Mario Party: Island Tour review: party of one

For a company so devoted to couch co-op, 3DS is an odd choice for Mario Party: Island Tour. Handheld systems are innately a singular experience, so a party game steeped in the raucous tradition of Mario Party doesn't immediately feel like a perfect fit. Despite some efforts to compensate for the new platform, its handheld nature ultimately undermines some of the series strengths.

Single-player has never been a focus for Mario Party games, and only the most passing of attempts is given to justify it here. You can play normal game modes against AI opponents, but none of them seem terribly bright, and they're laughably bad at the mini-games that give boosts. Bowser's Tower is the meatiest single-player offering, but it's simply a lengthy endurance mode.

That would be fine, except the mini-games vary wildly in quality. While they're uniformly simplistic, a handful manage to be clever. Others are outright frustrating, particularly when they try to ape the style of classic Nintendo games. While the game can often look like traditional Mario platformer, the mini-games rarely control as fluidly, making for a jarring experience.

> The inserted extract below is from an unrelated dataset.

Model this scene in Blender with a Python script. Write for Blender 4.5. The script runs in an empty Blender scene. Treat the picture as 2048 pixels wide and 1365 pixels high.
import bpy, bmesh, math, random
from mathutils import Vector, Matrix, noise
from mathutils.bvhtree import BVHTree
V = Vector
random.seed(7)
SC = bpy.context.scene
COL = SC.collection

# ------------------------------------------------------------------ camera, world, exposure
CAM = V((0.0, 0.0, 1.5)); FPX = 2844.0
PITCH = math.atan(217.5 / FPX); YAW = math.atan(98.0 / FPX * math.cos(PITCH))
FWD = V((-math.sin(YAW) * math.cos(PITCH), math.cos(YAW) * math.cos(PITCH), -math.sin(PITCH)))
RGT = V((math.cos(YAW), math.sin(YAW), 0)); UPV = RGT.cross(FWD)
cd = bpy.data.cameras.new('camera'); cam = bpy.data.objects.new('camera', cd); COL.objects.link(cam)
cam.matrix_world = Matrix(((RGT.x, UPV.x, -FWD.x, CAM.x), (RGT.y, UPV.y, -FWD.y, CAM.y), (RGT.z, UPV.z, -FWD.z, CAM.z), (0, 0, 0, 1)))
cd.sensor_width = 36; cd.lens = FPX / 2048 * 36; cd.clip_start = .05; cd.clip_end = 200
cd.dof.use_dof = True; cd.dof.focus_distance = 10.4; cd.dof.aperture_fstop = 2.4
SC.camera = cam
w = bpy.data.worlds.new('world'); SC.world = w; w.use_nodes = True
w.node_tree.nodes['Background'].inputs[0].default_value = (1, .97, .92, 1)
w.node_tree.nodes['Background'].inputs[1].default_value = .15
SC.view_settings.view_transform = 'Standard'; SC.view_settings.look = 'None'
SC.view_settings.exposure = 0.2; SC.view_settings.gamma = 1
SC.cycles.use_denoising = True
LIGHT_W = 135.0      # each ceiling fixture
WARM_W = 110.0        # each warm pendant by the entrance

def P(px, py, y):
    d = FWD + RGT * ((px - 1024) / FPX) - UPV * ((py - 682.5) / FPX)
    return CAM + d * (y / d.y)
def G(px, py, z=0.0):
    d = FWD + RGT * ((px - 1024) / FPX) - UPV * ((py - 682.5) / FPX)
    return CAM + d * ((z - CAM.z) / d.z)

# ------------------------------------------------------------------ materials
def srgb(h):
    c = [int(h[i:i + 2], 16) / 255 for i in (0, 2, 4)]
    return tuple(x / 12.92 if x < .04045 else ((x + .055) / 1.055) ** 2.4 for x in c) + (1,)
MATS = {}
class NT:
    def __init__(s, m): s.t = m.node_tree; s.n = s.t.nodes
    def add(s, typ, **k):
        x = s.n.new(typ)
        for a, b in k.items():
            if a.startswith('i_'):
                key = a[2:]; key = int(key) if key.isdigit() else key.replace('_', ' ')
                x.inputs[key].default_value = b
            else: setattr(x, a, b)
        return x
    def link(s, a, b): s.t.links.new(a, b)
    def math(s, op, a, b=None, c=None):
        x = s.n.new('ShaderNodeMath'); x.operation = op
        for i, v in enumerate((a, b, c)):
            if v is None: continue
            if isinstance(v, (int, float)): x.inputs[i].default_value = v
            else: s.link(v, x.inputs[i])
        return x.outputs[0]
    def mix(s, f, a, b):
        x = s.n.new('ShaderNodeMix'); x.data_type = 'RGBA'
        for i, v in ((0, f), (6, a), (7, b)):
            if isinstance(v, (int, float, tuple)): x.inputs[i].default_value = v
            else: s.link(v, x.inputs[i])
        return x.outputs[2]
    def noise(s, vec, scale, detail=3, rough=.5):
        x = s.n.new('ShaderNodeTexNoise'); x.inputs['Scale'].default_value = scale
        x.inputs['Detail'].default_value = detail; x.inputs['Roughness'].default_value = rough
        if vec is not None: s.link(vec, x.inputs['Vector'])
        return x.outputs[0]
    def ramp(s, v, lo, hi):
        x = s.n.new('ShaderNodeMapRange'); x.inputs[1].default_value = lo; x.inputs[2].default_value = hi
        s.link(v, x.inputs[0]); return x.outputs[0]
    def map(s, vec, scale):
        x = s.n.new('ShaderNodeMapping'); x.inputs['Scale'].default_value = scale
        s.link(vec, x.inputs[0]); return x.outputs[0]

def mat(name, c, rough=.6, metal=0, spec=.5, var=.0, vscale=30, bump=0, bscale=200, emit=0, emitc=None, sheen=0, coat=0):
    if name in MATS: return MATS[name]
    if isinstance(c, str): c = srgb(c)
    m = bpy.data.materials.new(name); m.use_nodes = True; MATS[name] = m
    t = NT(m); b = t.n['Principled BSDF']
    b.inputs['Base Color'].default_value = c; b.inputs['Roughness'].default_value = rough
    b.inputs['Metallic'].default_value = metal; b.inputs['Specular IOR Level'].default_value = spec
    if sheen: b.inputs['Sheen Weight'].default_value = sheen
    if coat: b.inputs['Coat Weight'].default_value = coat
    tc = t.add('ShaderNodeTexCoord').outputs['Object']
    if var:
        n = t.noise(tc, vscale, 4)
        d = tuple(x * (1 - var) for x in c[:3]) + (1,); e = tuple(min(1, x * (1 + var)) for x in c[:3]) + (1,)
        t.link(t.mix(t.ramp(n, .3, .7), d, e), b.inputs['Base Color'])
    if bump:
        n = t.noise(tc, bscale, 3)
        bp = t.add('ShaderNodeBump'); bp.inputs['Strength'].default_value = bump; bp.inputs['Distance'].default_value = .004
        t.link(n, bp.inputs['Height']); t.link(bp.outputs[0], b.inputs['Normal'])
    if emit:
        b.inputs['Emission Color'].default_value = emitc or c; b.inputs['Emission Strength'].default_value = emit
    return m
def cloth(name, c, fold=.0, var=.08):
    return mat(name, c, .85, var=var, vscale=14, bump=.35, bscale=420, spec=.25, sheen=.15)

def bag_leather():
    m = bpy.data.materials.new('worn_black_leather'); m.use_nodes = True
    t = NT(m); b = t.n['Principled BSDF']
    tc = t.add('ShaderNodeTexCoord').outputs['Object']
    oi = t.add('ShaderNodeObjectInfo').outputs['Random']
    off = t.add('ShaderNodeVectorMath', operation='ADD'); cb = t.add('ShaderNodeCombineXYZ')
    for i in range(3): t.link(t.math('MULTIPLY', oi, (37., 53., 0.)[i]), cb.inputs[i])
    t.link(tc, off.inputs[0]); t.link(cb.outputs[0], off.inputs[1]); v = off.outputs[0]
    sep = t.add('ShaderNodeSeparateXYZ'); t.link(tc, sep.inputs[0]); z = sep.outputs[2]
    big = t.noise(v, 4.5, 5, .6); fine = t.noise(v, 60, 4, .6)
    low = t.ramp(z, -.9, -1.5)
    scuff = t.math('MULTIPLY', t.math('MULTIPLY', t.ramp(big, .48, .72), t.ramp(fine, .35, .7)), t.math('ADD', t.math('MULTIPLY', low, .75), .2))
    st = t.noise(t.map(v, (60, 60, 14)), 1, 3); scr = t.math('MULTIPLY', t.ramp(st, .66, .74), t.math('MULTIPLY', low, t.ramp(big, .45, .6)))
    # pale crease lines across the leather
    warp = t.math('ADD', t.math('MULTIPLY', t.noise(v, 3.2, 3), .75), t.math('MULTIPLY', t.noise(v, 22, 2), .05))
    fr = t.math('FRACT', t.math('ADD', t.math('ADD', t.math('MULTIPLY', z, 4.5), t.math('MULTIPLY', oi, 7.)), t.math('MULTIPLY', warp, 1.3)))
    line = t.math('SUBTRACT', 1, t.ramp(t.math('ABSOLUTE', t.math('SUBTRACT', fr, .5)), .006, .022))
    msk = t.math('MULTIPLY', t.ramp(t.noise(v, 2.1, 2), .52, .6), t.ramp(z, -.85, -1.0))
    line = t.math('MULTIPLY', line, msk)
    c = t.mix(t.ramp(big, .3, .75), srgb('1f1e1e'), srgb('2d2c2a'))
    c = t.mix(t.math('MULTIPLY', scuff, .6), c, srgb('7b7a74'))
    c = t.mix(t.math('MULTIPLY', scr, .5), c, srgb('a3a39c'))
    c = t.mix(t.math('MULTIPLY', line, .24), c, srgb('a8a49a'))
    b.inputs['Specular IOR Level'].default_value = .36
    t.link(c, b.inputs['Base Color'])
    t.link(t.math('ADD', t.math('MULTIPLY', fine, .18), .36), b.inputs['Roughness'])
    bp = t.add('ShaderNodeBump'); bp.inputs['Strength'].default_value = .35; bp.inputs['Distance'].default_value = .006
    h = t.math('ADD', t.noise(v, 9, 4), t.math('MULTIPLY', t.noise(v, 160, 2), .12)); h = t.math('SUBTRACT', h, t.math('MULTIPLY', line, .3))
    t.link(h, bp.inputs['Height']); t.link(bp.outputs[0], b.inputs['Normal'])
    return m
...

Multiplayer should be where Mario Party shines, and to its credit, Download Play is robust. I was able to enjoy a wide variety of modes with only one copy of the game, which is an absolute must for such a casual title. Of course, that also means it requires multiple 3DS systems, so it's not the type of game that can be easily tried out with non-gamer friends and family. The lack of online play is clearly a drawback. It seems as if Nintendo abstained from online to retain its couch co-op legacy, even if 3DS isn't the best platform for it.

To the extent that Mario Party is a virtual board game, Island Tour does offer a nice variety of game types, tied together by giving rewards for competing in the mini-games. The loose conceit lets them offer some strategic choices, like banking rocket boosts in Rocket Road to act as dice roll multipliers. Others, like Banzai Bill's Mad Mountain, feel much more luck-based, since a single stray dice roll can fire a mortar that will send everyone in its path flying. It really will depend on how much randomization you want in your game. (Island Tour rates each board on attributes like Skill and Luck, but I found those ratings didn't align with my own estimation of those attributes.)

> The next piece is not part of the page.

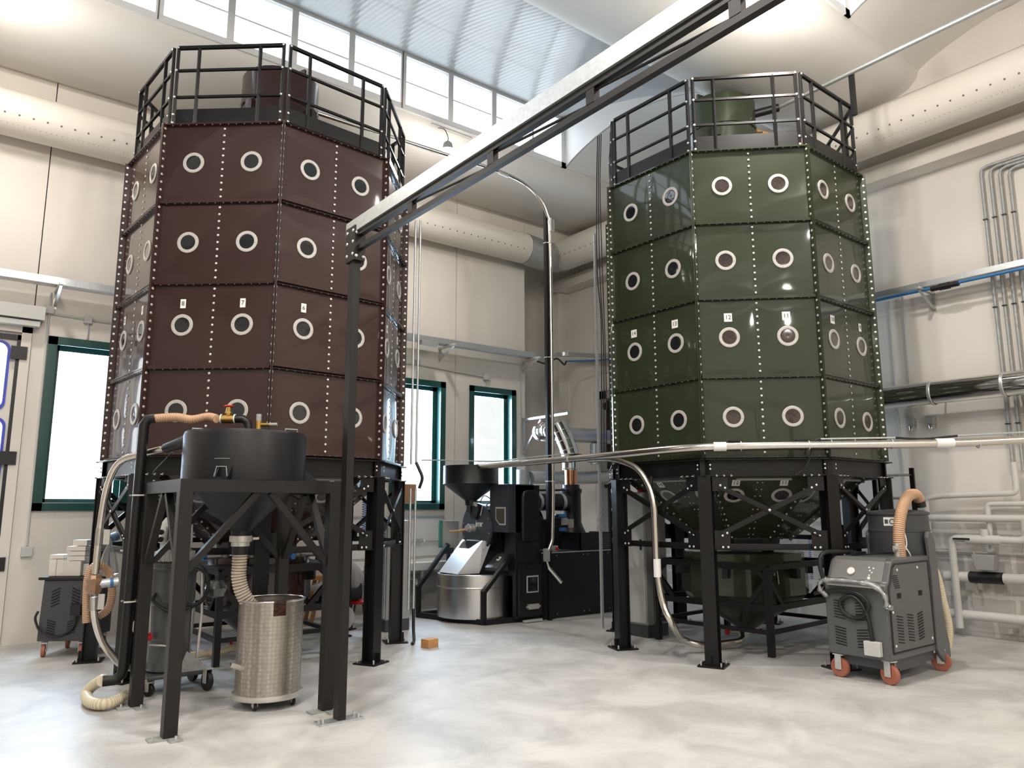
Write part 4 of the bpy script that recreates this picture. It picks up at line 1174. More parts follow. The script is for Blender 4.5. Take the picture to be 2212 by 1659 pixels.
# steel drum with beans
dc = (2.25, 6.03)
t = thing('steel_drum', 'engine turned stainless steel drum on castors under the feed hopper', 'drum', (*dc, 0))
mb = MB(); n = 64; z0, z1 = .09, .79
ang0 = math.atan2(-.78, -.62) + .54
vs = []; zs = [z0, z0 + .2, .45, .685, z1]
R_ = .246
for zz in zs:
    for k in range(n): vs.append((dc[0] + R_ * cos(2 * pi * k / n), dc[1] + R_ * sin(2 * pi * k / n), zz))
fs = []
kk = int(round(ang0 / (2 * pi) * n)) % n
cut = [(kk + j) % n for j in range(-2, 2)]
for i in range(len(zs) - 1):
    for k in range(n):
        if i == 3 and k in cut: continue
        fs.append((i * n + k, i * n + (k + 1) % n, (i + 1) * n + (k + 1) % n, (i + 1) * n + k))
mb.add(vs, fs)
mb.lathe([(R_ - .006, z0), (R_ - .006, .68)], (*dc, 0), n, caps=False)
mb.build('drum_body', 'swirl', t)
mb = MB(); pr_ = [(dc[0] + (R_ + .004) * cos(2 * pi * k / n), dc[1] + (R_ + .004) * sin(2 * pi * k / n), z1) for k in range(n)]
ordr = [(kk + 2 + j) % n for j in range(n - 3)]
mb.path([pr_[k] for k in ordr], .009, n=8); mb.build('rolled_rim', 'brushed', t)
mb = MB(); rnd = random.Random(5)
def bean_surface():
    m_ = MB(); nr, na = 10, 40; vs = []
    for i in range(nr + 1):
        r = (R_ - .008) * i / nr
        for k in range(na):
            a = 2 * pi * k / na; vs.append((dc[0] + r * cos(a), dc[1] + r * sin(a), .74 - .25 * (r / R_) ** 2 * .25 + .02 * sin(3 * a) * (r / R_) + rnd.uniform(-.004, .004)))
    fs = [(i * na + k, i * na + (k + 1) % na, (i + 1) * na + (k + 1) % na, (i + 1) * na + k) for i in range(nr) for k in range(na)]
    m_.add(vs, fs); m_.lathe([(R_ - .009, .3), (R_ - .009, .70)], (*dc, 0), 40, caps=False); return m_
mb = bean_surface()
for k in range(900):
    r = (R_ - .02) * math.sqrt(rnd.random()); a = rnd.uniform(0, 2 * pi)
    c = Vector((dc[0] + r * cos(a), dc[1] + r * sin(a), .747 - .0625 * (r / R_) ** 2 + .02 * sin(3 * a) * (r / R_)))
    s = Matrix.Rotation(rnd.uniform(0, 6.3), 3, 'Z') @ Matrix.Rotation(rnd.uniform(-.6, .6), 3, 'X')
    vs = [c + s @ Vector((x * .0065, y * .0045, z * .0035)) for x, y, z in ((1, 0, 0), (-1, 0, 0), (0, 1, 0), (0, -1, 0), (0, 0, 1), (0, 0, -1))]
    mb.add(vs, [(0, 2, 4), (2, 1, 4), (1, 3, 4), (3, 0, 4), (2, 0, 5), (1, 2, 5), (3, 1, 5), (0, 3, 5)])
for k in range(260):
    a = (kk + rnd.uniform(-2, 2)) * 2 * pi / n; zz = rnd.uniform(.69, .76); c = Vector((dc[0] + (R_ - .006) * cos(a), dc[1] + (R_ - .006) * sin(a), zz)); s = Matrix.Rotation(rnd.uniform(0, 6.3), 3, 'Y')
    vs = [c + s @ Vector((x * .0065, y * .0045, z * .0045)) for x, y, z in ((1, 0, 0), (-1, 0, 0), (0, 1, 0), (0, -1, 0), (0, 0, 1), (0, 0, -1))]
    mb.add(vs, [(0, 2, 4), (2, 1, 4), (1, 3, 4), (3, 0, 4), (2, 0, 5), (1, 2, 5), (3, 1, 5), (0, 3, 5)])
bo = mb.build('coffee_beans', 'coffee', smooth=0.5); tag(bo, 'dark roasted coffee beans filling the steel drum', 'coffee beans', kind='stuff')
mb = MB(); mb.lathe([(R_ + .018, .066), (R_ + .022, .075), (R_ + .018, .102), (R_ - .01, .102)], (*dc, 0), 48); mb.build('base_tray', 'zinc', t)
so = Vector((2.041, 5.950, 0.290)); se = Vector((1.918, 5.930, 0.345))
mb = MB(); mb.path([so + Vector((.08, .08, -.02)), so, se], .020, n=14, caps=False); mb.build('drain_spout', 'zinc', t)
for (a, nm_) in ((-2.35, ''), (-.85, ''), (.8, ''), (2.3, '')):
    x, y = dc[0] + .215 * cos(a), dc[1] + .215 * sin(a)
    cs = MB(); cs.lathe([(.027, -.012), (.032, -.008), (.032, .008), (.027, .012)], (x, y, .032), 18, axis='X'); c_ = cs.build('castor', 'rubber', t)
    cs = MB(); cs.box((x - .018, y - .02, .03), (x - .014, y + .02, .068)); cs.box((x + .014, y - .02, .03), (x + .018, y + .02, .068)); cs.lathe([(.014, -.0145), (.014, .0145)], (x, y, .032), 12, axis='X'); cs.build('castor_fork', 'zinc', c_)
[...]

Mario Party: Island Tour never seems a natural fit on the 3DS. It feels more like the game has been hammered into shape to fit as well as it can on the platform. Yet, with no online support and inconsistent mini-game quality, those concessions just aren't enough to warrant the franchise's move to handheld. [5]


This review is based on retail 3DS code provided by the publisher. Mario Party: Island Tour is now available at retail and for download on Nintendo eShop for $34.99. The game is rated E.